The Limits of Chinese Anti-Satellite Capabilities and the Resilience of U.S. Space Power

Publication Date: 
July 2014
Description: 

CISSM Policy Brief

Project: 
Re-evaluating Space Security
The Reconsidering the Rules for Space Project
Document Type: 
Conference Reports, Presentations and Other Documents

This brief is drawn in part from research done as part of the author's dissertation,"Debating Space Security: Capabilities and Vulnerabilities."

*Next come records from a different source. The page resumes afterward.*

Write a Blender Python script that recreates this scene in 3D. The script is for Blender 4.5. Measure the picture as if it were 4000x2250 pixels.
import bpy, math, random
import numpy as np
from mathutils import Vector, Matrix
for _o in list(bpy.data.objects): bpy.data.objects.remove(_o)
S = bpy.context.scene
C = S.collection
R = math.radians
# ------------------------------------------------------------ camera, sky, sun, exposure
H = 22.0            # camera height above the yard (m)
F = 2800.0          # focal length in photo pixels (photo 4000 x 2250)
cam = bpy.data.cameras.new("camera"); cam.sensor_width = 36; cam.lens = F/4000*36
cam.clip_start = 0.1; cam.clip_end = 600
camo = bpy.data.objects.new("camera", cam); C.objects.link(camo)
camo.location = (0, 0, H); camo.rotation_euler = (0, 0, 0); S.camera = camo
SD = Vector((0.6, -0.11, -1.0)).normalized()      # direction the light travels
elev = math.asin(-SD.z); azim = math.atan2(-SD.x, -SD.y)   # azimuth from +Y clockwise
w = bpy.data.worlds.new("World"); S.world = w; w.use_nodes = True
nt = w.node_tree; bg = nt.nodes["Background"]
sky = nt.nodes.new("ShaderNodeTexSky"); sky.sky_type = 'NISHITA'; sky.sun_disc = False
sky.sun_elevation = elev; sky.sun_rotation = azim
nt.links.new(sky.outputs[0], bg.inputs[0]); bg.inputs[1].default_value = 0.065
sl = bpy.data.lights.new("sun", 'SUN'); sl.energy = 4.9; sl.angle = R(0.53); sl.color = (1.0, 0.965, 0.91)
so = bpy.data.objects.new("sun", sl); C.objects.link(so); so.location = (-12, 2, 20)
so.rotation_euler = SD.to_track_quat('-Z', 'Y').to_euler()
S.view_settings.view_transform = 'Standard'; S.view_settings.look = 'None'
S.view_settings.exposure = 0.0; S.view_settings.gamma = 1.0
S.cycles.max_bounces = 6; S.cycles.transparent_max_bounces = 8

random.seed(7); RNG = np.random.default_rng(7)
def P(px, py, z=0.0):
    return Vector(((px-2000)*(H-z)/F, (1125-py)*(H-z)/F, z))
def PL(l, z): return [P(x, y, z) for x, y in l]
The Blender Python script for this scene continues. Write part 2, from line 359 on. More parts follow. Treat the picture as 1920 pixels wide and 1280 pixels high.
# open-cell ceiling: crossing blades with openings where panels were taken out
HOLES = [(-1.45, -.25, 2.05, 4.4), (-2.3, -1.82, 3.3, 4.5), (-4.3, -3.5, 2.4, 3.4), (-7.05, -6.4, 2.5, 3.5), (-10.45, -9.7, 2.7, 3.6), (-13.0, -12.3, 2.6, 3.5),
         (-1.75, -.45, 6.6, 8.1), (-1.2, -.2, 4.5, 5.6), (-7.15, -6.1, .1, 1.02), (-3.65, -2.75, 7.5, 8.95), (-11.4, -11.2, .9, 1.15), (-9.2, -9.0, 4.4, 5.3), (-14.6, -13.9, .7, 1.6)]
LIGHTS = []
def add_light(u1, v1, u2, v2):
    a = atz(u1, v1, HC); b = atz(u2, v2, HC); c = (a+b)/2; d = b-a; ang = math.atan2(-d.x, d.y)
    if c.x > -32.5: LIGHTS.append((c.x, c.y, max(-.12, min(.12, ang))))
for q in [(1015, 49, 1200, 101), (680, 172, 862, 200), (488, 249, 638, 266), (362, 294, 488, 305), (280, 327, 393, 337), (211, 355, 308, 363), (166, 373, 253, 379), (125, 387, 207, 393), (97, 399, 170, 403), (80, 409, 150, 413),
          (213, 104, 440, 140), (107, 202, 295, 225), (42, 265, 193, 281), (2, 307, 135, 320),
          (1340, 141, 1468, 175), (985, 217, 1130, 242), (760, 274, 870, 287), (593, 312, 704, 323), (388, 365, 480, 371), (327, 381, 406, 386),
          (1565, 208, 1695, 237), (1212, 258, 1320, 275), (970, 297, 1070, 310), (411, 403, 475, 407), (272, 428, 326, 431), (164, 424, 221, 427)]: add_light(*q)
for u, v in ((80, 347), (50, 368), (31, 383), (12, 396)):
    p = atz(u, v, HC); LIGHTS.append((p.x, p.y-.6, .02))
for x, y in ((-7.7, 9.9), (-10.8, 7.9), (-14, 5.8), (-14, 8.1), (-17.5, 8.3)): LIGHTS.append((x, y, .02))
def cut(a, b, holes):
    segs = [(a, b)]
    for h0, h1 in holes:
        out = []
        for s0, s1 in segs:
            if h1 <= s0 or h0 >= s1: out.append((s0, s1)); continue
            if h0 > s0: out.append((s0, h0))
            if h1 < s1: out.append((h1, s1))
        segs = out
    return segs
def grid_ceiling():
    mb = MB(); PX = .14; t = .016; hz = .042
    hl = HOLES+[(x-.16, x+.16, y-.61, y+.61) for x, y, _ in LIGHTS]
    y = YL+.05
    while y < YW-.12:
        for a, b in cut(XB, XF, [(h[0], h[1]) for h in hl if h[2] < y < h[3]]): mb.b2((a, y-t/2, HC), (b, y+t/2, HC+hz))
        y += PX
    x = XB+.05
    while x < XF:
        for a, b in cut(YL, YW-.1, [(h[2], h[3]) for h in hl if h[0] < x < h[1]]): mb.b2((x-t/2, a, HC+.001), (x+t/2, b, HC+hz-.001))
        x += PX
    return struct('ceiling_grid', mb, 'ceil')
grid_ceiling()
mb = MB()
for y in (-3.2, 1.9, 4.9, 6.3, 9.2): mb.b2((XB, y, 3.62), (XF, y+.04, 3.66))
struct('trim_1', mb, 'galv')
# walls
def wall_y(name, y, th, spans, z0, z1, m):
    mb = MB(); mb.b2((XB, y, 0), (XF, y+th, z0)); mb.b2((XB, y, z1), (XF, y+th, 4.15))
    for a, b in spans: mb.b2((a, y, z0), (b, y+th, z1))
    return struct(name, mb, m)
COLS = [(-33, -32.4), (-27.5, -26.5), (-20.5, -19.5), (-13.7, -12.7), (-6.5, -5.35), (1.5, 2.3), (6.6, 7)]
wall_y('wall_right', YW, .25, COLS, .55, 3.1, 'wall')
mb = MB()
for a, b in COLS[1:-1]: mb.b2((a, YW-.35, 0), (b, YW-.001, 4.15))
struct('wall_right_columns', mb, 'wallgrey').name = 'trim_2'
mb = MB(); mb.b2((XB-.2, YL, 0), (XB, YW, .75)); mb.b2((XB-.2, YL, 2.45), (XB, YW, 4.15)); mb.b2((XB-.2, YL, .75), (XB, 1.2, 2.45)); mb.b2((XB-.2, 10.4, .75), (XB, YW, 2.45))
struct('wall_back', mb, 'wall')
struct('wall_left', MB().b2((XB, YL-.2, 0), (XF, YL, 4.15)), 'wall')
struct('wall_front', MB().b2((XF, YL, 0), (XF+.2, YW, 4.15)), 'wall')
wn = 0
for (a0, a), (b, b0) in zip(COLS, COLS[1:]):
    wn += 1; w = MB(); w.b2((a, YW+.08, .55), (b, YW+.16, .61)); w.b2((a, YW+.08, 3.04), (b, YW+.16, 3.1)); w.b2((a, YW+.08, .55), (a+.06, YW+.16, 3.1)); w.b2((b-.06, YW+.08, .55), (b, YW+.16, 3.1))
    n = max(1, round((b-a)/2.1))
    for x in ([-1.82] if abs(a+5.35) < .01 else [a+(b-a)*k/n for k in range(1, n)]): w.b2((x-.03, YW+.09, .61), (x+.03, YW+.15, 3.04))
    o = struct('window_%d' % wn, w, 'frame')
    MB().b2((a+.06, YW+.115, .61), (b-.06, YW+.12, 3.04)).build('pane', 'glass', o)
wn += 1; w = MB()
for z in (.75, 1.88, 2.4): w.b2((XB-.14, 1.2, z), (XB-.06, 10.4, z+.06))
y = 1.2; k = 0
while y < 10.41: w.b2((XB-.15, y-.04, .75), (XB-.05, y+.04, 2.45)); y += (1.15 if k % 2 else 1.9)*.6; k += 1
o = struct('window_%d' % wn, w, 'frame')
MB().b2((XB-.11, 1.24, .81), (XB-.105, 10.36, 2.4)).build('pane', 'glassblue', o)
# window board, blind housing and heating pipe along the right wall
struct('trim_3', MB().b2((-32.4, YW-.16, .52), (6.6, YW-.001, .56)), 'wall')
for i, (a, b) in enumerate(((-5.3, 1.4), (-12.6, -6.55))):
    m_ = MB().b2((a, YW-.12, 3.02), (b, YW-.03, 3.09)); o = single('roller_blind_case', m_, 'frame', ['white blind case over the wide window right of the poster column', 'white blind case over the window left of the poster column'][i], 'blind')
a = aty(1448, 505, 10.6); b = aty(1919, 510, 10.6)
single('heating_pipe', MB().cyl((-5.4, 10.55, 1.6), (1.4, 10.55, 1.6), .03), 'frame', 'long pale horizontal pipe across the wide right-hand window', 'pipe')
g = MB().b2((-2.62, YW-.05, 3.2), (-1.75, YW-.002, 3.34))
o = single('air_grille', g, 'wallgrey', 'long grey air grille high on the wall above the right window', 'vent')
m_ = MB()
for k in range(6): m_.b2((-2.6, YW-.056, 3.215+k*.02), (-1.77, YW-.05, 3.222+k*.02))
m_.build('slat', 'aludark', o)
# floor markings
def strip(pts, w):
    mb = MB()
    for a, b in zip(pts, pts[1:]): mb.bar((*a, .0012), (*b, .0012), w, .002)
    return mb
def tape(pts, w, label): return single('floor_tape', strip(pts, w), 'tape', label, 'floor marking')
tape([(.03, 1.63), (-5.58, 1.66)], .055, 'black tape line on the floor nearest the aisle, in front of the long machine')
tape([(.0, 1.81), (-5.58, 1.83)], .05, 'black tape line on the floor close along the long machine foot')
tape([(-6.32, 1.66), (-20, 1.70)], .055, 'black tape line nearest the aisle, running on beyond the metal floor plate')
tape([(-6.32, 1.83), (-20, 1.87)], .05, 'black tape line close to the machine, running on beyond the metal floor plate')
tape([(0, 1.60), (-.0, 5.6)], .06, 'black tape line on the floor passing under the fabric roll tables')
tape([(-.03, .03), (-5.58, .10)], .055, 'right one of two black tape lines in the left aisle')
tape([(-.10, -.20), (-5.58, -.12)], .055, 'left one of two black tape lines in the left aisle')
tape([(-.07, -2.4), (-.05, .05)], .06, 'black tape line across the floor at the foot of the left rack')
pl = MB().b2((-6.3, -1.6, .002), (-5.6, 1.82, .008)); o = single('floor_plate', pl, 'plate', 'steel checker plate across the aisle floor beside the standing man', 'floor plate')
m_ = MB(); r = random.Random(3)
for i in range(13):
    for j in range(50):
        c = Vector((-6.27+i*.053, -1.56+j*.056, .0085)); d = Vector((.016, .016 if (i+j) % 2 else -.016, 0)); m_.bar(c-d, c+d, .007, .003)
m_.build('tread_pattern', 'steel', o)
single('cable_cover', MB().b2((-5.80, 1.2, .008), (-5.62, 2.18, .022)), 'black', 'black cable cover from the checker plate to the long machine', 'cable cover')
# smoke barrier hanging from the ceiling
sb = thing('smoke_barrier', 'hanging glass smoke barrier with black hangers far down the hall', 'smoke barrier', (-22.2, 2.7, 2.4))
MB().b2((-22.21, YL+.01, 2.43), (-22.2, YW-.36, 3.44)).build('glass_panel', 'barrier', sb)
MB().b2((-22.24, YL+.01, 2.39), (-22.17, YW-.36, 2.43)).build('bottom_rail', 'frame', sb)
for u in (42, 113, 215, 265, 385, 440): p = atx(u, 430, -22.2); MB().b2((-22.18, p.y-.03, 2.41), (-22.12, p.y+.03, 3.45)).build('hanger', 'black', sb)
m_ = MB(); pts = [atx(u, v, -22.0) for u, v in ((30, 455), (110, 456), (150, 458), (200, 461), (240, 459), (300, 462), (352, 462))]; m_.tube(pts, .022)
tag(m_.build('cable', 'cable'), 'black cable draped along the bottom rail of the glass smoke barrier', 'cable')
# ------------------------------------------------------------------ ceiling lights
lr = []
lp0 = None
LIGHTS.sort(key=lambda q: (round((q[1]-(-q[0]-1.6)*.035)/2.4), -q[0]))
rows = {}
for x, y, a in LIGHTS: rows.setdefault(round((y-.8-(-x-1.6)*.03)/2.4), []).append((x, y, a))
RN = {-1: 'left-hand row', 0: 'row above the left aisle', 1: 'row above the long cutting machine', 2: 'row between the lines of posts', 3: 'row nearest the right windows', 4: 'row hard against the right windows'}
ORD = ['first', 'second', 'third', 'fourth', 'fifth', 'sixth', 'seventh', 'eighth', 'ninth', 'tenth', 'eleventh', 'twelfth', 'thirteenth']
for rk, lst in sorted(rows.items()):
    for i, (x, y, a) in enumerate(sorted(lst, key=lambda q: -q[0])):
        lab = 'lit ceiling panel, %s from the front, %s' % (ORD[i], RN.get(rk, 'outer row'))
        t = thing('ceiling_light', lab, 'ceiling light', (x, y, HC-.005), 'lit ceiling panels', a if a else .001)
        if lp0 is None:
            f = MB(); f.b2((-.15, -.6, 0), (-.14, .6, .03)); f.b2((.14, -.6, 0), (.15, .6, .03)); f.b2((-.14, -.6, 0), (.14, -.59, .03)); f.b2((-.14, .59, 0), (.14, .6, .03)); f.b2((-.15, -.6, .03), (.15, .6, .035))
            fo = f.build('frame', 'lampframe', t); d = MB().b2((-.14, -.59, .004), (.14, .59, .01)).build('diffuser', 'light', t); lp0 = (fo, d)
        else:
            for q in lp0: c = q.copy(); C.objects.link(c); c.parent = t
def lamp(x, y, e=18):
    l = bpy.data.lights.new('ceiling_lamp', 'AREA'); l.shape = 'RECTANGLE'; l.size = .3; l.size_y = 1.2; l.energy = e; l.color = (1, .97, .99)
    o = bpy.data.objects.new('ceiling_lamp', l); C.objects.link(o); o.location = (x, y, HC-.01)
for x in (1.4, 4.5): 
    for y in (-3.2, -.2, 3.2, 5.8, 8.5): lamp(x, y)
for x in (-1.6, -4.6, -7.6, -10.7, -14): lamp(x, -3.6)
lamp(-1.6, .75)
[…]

The U.S. military exploits space capabilities better than any other nation, resulting in an asymmetric advantage to its armed forces on a global scale. Given this advantage, several analysts posit that China might find it prudent to directly attack U.S. satellites—executing a space “pearl harbor” that would cripple U.S. military capabilities for years. Without its eyes and ears in space to provide early warning and real-time intelligence, they argue, the U.S. would be in a painfully awkward situation should China put direct military pressure on Taiwan. However, the argument that U.S. armed forces are vulnerable to disruption from Chinese attacks rests on untested assumptions—primarily that China would find attacking U.S. military satellites both operationally feasible and ultimately desirable. This policy brief challenges those assumptions by critically examining the difficulties involved in executing a direct attack and the limited potential benefits such an action would yield for China. It then provides policy recommendations for the U.S. decision makers to pursue that would dissuade China from pursuing an anti-satellite capability.